Sur la «monnaie du peuple», les nuages noirs s’amoncellent.
A New York, le 22/09, à la 65. Assemblée générale de l’ONU parmi 140 chefs d’Etat et de gouvernements, Wen Jiabao était venu avant tout laver son pays des accusations contre sa monnaie. Si R. Zoellick (Banque Mondiale) lui ménage un léger répit en déclarant que la Chine «comprend désormais son obligation d’axer à l’avenir sa croissance sur son marché intérieur», B. Obama, sous pression électorale, enfonce le clou : les leaders chinois «n’ont pas fait tout ce qu’ils avaient promis» sur la dérégulation du ¥uan, qui reste «en dessous de ce que disent les conditions du marché» – donnant à la Chine un plus commercial.
Au 30/06, le déficit américain atteignait 119MM$, parti pour battre en 2010 le niveau de 2009 (227MM$).
Washington vient de lancer à l’organisation mondiale du commerce (OMC) deux plaintes pour discrimination de ses aciers et de ses services de paiement en ligne. Le Congrès veut aller plus loin: taxer les exportations chinoises. Seule chose qui retienne encore l’Amérique: l’incertitude sur la légalité-OMC de telles rétorsions.
Les Européens aussi relancent leurs plaintes contre les pratiques de Pékin. Ils ne peuvent plus tolérer les différents soutiens de la Chine à ses exportations, ni la perspective d’un déficit bilatéral de 3 à 500MM$ d’ici 2020. Aussi en avant-goût du Sommet Chine-Union Européenne d’octobre à Chengdu, Bruxelles lance (17/09) une procédure de rétorsion contre les subventions chinoises aux modems sans fil (WWAN), et les 27 Etats membres viennent de définir leurs «intérêts stratégiques».
Pékin balaie ces griefs d’un revers de manche : l’Union Européenne «nie l’intérêt des consommateurs»; Obama «manque de sagesse», à insister sur le taux de change; la Banque centrale « ne répétera pas l’erreur du Japon des années ’80, de céder à la pression et réévaluer ». Le Yuan « n’est pas la cause des maux du dollar ». Et Wen de marteler que la Chine «n’a pas les moyens» d’une forte réévaluation du Yuan, que la déstabilisation de centaines de millions de Chinois, n’est dans l’intérêt de personne…

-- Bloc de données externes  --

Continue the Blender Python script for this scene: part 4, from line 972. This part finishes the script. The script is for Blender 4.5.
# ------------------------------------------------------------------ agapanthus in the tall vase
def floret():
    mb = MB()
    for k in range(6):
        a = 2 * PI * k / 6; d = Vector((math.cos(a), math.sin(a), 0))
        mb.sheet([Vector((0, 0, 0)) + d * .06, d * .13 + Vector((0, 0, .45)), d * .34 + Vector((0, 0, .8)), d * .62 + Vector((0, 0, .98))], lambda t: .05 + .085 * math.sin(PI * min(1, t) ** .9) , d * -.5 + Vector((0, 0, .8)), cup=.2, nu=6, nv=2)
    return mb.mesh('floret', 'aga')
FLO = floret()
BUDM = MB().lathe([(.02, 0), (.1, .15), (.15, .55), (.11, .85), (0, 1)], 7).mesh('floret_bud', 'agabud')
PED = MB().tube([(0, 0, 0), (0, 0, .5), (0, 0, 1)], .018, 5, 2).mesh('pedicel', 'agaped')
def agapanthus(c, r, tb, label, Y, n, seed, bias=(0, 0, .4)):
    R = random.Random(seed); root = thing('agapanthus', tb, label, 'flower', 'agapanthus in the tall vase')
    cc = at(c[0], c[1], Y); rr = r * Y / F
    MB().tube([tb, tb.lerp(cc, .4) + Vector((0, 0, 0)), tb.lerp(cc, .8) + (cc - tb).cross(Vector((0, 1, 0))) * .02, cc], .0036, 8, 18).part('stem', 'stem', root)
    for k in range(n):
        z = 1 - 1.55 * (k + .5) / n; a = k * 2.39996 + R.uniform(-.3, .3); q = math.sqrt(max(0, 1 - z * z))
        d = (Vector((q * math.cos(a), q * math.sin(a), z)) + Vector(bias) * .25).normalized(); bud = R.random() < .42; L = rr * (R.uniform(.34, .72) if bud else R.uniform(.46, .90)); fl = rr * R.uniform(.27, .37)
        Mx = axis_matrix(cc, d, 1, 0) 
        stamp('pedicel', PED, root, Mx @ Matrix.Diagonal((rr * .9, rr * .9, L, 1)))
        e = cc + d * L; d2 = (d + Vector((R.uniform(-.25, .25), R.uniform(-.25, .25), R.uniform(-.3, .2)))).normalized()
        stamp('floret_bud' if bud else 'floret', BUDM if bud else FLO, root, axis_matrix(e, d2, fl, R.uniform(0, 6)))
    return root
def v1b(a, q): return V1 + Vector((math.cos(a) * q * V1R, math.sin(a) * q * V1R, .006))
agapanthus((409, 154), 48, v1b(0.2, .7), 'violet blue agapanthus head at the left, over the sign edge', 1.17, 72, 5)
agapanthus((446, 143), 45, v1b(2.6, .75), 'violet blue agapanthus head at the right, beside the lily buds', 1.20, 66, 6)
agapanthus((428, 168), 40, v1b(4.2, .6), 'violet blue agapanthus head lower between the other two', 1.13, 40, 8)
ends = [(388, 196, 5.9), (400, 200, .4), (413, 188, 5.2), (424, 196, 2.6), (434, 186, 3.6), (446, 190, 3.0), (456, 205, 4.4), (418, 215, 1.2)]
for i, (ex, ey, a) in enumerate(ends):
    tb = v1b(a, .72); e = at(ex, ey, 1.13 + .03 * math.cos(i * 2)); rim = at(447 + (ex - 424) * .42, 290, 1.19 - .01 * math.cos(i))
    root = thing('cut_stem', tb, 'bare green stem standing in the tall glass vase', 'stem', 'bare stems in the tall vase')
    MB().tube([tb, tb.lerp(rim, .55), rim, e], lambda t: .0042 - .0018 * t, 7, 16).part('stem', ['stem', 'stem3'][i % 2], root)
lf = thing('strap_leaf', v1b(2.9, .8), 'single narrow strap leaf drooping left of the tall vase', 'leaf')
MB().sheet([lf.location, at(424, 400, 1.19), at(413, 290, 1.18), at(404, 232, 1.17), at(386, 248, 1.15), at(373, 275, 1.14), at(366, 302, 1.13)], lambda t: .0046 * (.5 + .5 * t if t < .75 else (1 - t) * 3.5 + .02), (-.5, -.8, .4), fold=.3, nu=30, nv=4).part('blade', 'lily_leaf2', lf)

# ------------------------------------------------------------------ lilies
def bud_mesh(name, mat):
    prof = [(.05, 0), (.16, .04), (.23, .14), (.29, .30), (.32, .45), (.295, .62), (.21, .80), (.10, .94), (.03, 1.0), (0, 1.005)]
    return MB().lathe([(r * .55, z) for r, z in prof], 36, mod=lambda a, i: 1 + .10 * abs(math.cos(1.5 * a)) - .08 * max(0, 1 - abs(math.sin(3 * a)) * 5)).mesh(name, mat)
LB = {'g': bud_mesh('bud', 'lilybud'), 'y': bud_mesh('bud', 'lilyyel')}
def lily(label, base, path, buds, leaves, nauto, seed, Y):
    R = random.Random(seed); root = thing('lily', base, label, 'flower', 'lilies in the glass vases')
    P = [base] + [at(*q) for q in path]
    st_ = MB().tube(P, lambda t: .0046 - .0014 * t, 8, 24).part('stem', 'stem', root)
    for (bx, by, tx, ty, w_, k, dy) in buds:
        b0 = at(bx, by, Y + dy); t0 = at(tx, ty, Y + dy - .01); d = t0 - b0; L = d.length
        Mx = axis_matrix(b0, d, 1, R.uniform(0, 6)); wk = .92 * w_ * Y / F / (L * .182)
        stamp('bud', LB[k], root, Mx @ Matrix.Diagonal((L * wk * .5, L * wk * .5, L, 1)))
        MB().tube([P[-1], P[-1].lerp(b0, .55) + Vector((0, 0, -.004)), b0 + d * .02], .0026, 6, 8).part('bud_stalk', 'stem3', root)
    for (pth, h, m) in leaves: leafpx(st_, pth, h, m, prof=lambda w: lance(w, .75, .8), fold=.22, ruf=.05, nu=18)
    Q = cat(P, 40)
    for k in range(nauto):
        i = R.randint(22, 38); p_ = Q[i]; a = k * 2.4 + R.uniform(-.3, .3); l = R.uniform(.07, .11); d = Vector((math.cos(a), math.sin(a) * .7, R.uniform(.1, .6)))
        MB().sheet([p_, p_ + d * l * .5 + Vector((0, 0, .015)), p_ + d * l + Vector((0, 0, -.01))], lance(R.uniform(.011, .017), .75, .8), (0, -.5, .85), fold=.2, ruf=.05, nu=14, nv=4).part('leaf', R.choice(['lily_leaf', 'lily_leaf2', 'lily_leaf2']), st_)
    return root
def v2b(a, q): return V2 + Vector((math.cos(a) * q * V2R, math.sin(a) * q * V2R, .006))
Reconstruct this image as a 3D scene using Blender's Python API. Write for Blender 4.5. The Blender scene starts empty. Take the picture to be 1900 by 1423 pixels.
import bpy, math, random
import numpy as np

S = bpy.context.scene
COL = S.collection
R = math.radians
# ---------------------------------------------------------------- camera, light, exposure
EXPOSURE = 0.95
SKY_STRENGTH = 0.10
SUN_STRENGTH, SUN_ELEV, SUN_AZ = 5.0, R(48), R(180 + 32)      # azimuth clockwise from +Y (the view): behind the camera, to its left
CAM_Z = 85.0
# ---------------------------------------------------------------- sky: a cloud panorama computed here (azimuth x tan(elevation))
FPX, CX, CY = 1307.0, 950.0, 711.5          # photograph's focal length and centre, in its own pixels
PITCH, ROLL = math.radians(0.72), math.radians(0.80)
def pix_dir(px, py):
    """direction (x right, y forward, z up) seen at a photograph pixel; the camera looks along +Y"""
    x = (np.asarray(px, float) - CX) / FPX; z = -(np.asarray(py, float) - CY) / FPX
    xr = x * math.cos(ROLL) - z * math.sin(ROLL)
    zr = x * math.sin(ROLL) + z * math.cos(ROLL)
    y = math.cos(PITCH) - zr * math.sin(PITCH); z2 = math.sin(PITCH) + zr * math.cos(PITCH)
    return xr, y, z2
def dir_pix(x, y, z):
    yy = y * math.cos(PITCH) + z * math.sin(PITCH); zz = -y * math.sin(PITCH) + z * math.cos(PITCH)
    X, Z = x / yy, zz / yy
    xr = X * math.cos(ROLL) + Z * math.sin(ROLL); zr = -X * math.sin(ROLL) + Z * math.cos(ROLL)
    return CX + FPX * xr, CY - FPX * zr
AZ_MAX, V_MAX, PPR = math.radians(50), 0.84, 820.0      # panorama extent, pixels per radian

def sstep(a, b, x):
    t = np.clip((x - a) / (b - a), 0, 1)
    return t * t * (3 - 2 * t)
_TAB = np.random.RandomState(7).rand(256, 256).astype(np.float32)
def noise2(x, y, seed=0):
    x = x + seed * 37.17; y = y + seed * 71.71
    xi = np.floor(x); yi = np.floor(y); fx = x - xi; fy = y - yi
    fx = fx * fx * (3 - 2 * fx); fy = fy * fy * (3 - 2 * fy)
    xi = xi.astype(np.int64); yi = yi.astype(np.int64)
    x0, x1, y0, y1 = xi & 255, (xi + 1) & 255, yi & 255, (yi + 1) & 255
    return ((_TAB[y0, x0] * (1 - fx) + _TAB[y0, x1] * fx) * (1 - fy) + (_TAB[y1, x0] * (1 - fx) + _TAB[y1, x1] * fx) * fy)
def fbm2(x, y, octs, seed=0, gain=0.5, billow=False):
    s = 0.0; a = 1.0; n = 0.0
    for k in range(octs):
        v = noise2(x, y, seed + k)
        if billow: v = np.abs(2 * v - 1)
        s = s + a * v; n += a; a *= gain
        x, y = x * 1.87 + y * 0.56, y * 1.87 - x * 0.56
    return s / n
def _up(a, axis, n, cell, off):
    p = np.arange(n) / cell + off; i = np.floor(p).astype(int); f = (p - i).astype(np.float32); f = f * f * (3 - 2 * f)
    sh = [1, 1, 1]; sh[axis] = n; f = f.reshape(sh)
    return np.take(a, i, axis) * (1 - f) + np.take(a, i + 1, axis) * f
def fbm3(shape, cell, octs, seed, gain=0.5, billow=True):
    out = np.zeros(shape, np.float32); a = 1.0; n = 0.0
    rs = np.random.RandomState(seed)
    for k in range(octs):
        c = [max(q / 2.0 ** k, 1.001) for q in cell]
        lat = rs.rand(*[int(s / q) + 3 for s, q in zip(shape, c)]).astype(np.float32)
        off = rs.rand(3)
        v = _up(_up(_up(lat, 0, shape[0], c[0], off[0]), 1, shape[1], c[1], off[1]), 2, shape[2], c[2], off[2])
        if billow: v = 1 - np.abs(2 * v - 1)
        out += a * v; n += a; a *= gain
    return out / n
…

Dès juillet 2010 toutefois, Pékin a racheté une poignée de bons du Trésor, portant son portefeuille à 847MM$ (+0,36%). C’est un message discret que la Chine ne renonce pas à ces acquisitions -et qu’elle le fait moins par foi dans la devise de l’Oncle Sam, que par esprit de responsabilité partenaire.
Si la Chine, contre vents et marées, tient bon sur son ¥uan, c’est suite aux 20 mois de stimulus géant qui ont nourri en toute indiscipline d’innombrables chantiers à fonds perdus : elle craint l’implosion de la « bulle » de ce crédit douteux, au cas où elle freinerait trop vite. Refusant de risquer une déstabilisation sociale majeure, ses leaders actuels préfèrent jouer sur le sens de responsabilité de l’Union Européenne et des USA. A leurs yeux, une chance sérieuse existe qu’ils échappent aux sanctions—soit par blocage de l’OMC, soit par pusillanimité du bloc de l’Ouest. Et de toute manière, si elles tombaient, ce serait à leurs successeurs, en 2012, d’y faire face.